L'arresto di Ciro per droga e la domanda che rimane
mercoledì 24 febbraio 2021

Lo scorso mese di settembre, il Parco Verde, in Caivano, il quartiere che servo come parroco, ancora una volta, si ritrovò al centro di un’immane tragedia. Paola Gaglione, 18 anni, era morta sul colpo in seguito alla caduta dal motorino sul quale viaggiava con il suo compagno, Ciro Migliore, all’anagrafe Cira, giovane transessuale, suo dirimpettaio, con il quale aveva una relazione. Ciro, alla guida, tentava di scappare da Michele, fratello di Paola che li inseguiva con fare minaccioso. La magistratura, non noi, dovrà appurare se Michele abbia dato un calcio al motorino provocando la caduta di Paola o no. Seguirono giorni dolorosi e frenetici.

Tutti si chiedevano perché la famiglia di Paola fosse contraria a quella relazione. La risposta, per tanti quasi scontata, era per il fatto che Ciro fosse un transessuale. Pina, la mamma di Paola, donna minuta e fragile, non faceva che ripetere, che sì, era vero, loro non erano preparati per una relazione del genere, ma erano preoccupati soprattutto perché Ciro non aveva un lavoro, viveva di espedienti e aveva già avuto problemi con la giustizia.

Lei, come ogni mamma, avrebbe voluto che sua figlia continuasse a studiare. Invece, appena raggiunta la maggiore età, Paola aveva abbandonato tutto e tutti ed era scappata con Ciro.

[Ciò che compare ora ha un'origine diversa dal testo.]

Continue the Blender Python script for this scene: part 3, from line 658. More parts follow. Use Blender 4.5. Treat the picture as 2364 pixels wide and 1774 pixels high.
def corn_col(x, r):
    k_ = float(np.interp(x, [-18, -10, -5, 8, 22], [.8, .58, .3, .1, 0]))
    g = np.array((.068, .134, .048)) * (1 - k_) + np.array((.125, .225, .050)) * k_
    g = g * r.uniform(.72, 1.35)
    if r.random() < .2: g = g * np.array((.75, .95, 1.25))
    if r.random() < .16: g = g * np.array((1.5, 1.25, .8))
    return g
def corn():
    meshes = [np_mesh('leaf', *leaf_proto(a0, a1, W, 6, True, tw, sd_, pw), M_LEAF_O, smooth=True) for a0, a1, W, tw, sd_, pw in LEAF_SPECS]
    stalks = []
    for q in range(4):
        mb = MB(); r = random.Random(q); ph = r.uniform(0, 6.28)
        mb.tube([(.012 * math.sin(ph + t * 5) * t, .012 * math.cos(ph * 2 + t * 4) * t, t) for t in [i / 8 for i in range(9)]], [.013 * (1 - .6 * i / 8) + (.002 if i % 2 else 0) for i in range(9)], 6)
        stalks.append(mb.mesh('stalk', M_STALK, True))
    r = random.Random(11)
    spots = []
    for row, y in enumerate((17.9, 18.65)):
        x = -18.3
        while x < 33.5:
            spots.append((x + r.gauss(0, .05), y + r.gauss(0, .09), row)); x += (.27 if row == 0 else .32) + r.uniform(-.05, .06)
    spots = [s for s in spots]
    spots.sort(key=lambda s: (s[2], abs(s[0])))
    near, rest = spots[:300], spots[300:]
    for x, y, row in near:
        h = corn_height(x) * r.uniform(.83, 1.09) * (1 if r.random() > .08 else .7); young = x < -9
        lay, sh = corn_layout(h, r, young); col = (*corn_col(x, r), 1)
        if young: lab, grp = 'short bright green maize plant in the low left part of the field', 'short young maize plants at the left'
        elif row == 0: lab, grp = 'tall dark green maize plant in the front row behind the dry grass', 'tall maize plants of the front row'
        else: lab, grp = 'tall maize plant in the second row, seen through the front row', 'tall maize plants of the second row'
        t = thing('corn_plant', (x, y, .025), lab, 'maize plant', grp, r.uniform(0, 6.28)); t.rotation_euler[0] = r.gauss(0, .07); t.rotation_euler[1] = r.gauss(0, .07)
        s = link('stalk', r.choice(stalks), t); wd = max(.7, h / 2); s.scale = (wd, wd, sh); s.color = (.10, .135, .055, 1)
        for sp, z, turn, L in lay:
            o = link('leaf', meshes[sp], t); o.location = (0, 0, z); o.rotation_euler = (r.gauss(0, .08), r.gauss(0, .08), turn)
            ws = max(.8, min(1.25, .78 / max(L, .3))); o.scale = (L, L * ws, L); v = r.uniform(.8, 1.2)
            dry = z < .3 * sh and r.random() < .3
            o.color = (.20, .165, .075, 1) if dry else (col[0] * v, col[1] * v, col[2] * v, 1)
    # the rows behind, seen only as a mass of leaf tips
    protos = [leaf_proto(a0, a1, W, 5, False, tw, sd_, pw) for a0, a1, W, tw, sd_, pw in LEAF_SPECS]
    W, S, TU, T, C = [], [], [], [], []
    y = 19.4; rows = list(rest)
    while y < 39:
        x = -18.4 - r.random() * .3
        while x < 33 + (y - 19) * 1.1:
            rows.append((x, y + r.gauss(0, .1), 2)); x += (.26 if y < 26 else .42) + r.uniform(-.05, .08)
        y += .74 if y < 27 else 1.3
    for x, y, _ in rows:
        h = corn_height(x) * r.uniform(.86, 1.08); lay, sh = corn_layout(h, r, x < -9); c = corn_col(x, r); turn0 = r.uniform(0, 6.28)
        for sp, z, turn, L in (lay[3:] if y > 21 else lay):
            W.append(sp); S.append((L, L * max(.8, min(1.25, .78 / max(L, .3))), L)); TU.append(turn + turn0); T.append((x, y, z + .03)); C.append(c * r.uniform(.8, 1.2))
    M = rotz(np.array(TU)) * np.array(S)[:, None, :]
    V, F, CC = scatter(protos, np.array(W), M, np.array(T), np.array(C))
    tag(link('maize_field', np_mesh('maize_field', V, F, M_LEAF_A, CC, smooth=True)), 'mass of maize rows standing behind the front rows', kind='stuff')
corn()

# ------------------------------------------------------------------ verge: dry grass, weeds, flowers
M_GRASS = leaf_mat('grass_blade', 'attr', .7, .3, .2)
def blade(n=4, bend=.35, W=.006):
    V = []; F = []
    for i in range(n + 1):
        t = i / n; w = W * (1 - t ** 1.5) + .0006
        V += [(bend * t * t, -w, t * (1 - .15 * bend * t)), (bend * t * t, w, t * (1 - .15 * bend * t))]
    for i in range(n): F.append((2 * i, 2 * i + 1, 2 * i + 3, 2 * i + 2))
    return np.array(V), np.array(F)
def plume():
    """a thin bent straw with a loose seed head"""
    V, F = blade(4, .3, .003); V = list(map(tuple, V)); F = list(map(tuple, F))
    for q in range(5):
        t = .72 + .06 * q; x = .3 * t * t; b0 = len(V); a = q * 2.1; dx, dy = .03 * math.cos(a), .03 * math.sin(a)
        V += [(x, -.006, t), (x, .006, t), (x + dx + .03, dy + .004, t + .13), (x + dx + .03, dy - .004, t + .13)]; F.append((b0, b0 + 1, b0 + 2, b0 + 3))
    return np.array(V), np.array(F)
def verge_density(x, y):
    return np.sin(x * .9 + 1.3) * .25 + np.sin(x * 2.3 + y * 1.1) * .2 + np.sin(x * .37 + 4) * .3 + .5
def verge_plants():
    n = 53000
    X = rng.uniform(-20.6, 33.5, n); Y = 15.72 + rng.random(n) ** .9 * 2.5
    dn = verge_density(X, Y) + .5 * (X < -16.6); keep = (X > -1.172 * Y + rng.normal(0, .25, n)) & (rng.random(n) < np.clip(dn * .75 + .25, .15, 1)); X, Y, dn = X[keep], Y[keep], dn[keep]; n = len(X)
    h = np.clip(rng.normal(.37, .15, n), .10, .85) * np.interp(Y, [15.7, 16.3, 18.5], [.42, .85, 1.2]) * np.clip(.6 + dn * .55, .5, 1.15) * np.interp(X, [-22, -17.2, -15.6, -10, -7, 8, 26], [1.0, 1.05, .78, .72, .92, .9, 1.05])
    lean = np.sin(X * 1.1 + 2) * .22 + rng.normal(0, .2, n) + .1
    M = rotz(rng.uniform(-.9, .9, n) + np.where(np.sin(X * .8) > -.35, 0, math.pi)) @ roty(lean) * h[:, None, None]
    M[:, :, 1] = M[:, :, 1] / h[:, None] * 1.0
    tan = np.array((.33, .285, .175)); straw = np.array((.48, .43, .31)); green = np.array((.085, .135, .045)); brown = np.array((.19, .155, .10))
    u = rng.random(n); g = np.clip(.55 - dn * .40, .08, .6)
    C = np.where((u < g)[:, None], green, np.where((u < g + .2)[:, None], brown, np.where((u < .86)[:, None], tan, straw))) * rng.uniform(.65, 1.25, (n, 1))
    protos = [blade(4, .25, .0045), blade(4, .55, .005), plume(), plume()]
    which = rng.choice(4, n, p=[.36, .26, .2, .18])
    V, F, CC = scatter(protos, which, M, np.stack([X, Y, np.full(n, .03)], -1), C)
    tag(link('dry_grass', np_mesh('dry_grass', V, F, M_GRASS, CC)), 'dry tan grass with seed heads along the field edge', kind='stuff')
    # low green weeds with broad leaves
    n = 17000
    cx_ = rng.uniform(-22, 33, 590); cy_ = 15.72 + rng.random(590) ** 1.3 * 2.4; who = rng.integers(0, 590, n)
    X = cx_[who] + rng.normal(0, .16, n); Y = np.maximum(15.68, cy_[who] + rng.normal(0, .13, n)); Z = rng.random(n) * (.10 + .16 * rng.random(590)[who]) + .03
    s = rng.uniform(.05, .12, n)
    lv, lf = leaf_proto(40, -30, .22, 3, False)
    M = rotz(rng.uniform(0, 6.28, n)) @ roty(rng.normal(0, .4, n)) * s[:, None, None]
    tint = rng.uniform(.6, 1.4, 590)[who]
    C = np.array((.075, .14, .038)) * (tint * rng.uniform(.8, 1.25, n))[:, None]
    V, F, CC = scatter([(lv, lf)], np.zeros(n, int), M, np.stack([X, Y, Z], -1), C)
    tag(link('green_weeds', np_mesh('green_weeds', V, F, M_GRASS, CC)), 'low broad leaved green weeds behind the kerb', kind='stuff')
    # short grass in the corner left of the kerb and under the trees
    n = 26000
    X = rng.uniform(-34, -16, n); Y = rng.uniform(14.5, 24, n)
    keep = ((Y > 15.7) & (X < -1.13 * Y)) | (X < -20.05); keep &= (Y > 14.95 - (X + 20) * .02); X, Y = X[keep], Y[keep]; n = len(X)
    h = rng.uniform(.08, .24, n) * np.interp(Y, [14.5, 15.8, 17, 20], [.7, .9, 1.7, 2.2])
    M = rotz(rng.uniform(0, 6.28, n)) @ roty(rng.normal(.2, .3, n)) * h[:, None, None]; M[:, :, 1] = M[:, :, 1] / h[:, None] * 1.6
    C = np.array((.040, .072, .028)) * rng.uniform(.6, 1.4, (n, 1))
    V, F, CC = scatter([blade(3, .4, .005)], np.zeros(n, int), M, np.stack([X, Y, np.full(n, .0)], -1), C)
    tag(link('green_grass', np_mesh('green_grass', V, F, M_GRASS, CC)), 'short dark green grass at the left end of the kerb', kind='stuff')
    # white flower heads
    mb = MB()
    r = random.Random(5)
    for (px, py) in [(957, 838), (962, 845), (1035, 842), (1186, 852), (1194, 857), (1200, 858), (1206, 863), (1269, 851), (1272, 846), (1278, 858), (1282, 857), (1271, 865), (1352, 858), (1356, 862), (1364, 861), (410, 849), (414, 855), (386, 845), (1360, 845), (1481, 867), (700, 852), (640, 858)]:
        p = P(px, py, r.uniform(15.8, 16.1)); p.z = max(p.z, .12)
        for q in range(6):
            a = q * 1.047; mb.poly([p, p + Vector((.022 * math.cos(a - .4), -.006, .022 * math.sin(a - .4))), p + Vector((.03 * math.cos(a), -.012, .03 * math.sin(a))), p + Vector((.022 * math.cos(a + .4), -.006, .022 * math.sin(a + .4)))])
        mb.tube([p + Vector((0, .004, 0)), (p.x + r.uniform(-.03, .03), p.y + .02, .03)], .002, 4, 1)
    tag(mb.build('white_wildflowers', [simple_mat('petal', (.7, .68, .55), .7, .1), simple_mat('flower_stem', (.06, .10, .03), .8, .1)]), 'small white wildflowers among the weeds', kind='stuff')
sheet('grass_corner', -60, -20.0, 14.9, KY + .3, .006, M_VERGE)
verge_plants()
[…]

I due, senza lavoro, senza casa, senza soldi, venivano ospitati da qualche parente di Ciro ad Acerra. La famiglia Gaglione era seriamente preoccupata per la sorte di Paola. Ma la morte della ragazza per alcuni 'doveva' per forza passare come omicidio volontario. L’intenzione di Michele doveva essere quella di 'uccidere' sua sorella, perché omofobo. Sono parroco di entrambe le famiglie e mi intervistarono. Dissi di conoscere Michele sin da piccolo, ipotizzai che stesse rincorrendo sua sorella minore non per ucciderla, ma per riportarla a casa: a modo suo avrebbe voluto tutelarla. Questo non significava affatto condividere quel modo.

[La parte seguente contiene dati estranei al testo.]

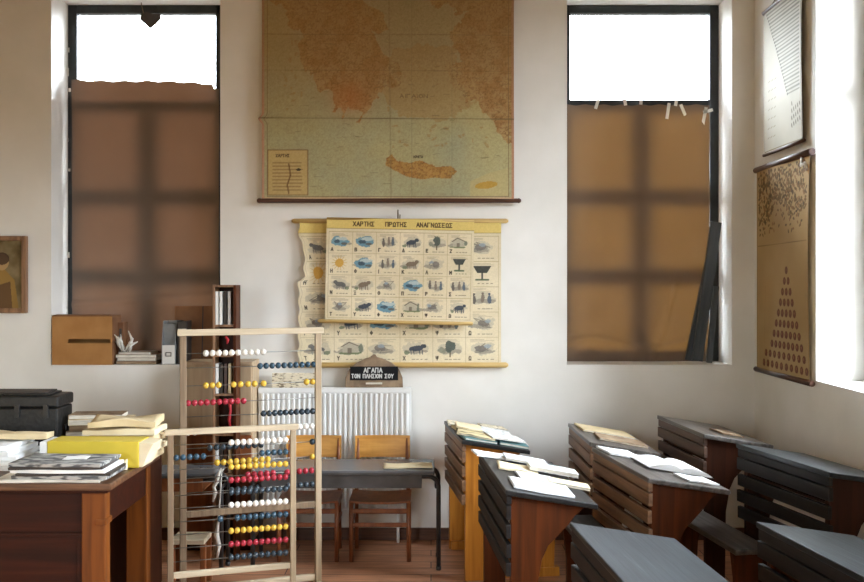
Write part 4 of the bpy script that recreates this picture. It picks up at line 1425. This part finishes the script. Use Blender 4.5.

Ma apriti cielo! Bastò questa onesta e pacata convinzione, del tutto soggettiva e anche opinabile, perché si scatenassero ulteriori accuse di omofobia. Niente di più falso, ovviamente. Chi scrive non è, né mai potrebbe essere, omofobo; crede e s’impegna, però, per la civile libertà di espressione, di pensiero, di opinione, per l’obiezione di coscienza: diritti che tutti dicono di perseguire ma pochi sono disposti a riconoscere a chi non la pensa come loro. E però quella polemica infondata ed eccessiva serviva, quantomeno ad alimentare una deliberata confusione che avrebbe potuto facilitare il percorso del progetto di legge sull’omofobia. Martedì scorso, in uno dei frequenti blitz delle forze dell’ordine al Parco Verde, Ciro è stato arrestato per spaccio di droga. Nessuna meraviglia, solo tanta sofferenza.

È del tutto 'normale' che il quartiere campano definito «una delle più grandi piazze di spaccio d’Italia» faccia incetta di ragazzi e adolescenti e li trasformi in commessi, manovali, sentinelle, per accogliere, ogni giorno, centinaia e centinaia di 'clienti'. Quintali di droghe e un fiume di denaro, entrano, escono, insozzano, a tutte le ore, quei casermoni, abbrutendo e uccidendo tanta nostra gioventù. Non ho mai capito perché questo pericolosissimo campo minato, di cui si conoscono mappe e bombaroli, non venga bonificato una volta per sempre.

Non si vuole o non si può? La domanda resta inevasa. Tra le maglie della rete, che di volta in volta viene gettata, qualcuno e qualcosa, però, s’impiglia sempre. Stavolta c’è finito il povero Ciro. Anche lui, come tanti ragazzi del Parco Verde, ha ceduto alla sirena del guadagno facile e disonesto. Anche per questo la famiglia di Paola non vedeva di buon occhio quella relazione. A Ciro l’augurio di rimettersi quanto prima sulla giusta strada. Alla cara Paola un abbraccio al di là dello spazio e del tempo.